Interesting. What if you just execute `NOTIFY` in its own connection outside of / after the transaction?
replies(4):
In my experience, this means you make sure the polling solution is complete and correct, and the notifier gets reduced to a wake-up signal. This signal doesn't even need to carry the actionable change content, if the poller can already pose efficient queries for whatever "new stuff" it needs.
This approach also allows the poller to keep its own persistent cursor state if there is some stateful sequence to how it consumes the DB content. It automatically resynchronizes and the notification channel does not need to be kept in lock-step with the consumption.
That is tricky due to transactions and visibility. How do you write the poller to not miss events that were written by a long/blocked transaction? You'd have to set the poller scan to a long time (e.g. "process events that were written since now minus 5minutes") and then make sure transactions are cancelled hard before those 5minutes.
Updates of the lifecycle properties can also help coordinate multiple pollers so that they never work on the same item, but they can have overlapping query terms so that each poller is capable of picking up a particular item in the absence of others getting there first.
You also need some kind of lease/timeout policy to recognize orphaned items. I.e. claimed in the DB but not making progress. Workers can and should have exception handling and compensating updates to report failures and put items "back in the queue", but worst case this update may be missing. Some process, or even some human operator, needs to eventually compensate on behalf of the AWOL worker.
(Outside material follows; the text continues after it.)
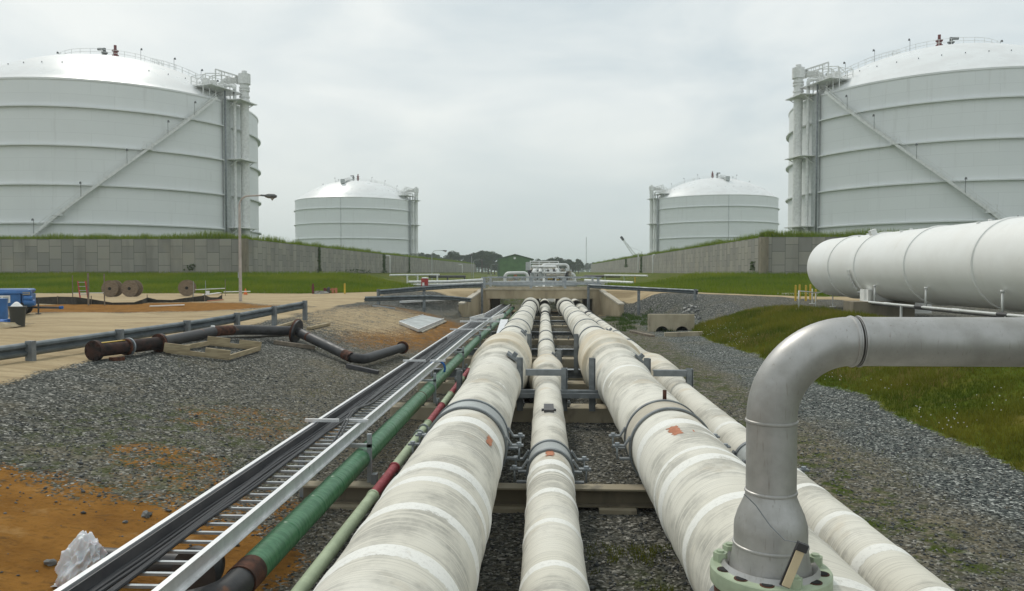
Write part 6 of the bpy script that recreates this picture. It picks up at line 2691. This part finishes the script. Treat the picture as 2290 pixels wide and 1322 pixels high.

In my view, you always need this kind of table-scanning logic, even if using something like AMQP for work dispatch. You get in trouble when you fool yourself into imagining "exactly once" semantics actually exists. The message-passing layer could opportunistically scale out the workload, but a relational backstop can make sure that the real system of record is coherent and reflecting the business goals. Sometimes, you can just run this relational layer as the main work scheduler and skip the whole message-passing build-out.
When trying to make good use of RDMBS transactional semantics, I think an important mental shift is to think of there being multiple async processing domains rather than a single magical transaction space. DB transactions are just communication events, not actual business work. This is how the relational DB can become the message broker.
The agents need to do something akin to 2-phase commit protocols to record their "intent" and their "result" across different business resources. But, for a failure-prone, web style network of agents, I would not expose actual DB 2-phase commit protocols. Instead, the relational model reifies the 2-phase-like state ambiguity of particular business resources as tuples, and the agents communicate important phases of their work process with simpler state update transactions.
It's basically the same pattern as with safe use of AMQP, just replacing one queue primitive with another. Both approaches require delayed acknowledgement patterns, so tasks can be routed to an agent but not removed from the system until after the agent reports the work complete. Either approach has an lost or orphaned task hazard if naively written to dequeue tasks earlier in the work process. An advantage of the RDBMS-based message broker is that you can use also use SQL to supervise all the lifecycle state, or even intervene to clean up after agent failures.
In this approach, don't scale-up a central RDMBS by disabling all its useful features in a mad dash for speed. Instead, think of the network of async agents (human or machine) and RDMBS message broker(s) to make for their respective traffic. This agent network and communication workload can often be partitioned to reach scaling goals. E.g. specific business resources might go into different "home" zones with distinct queues and agent pools. Their different lifecycle states do not need to exist under a single, common transaction control.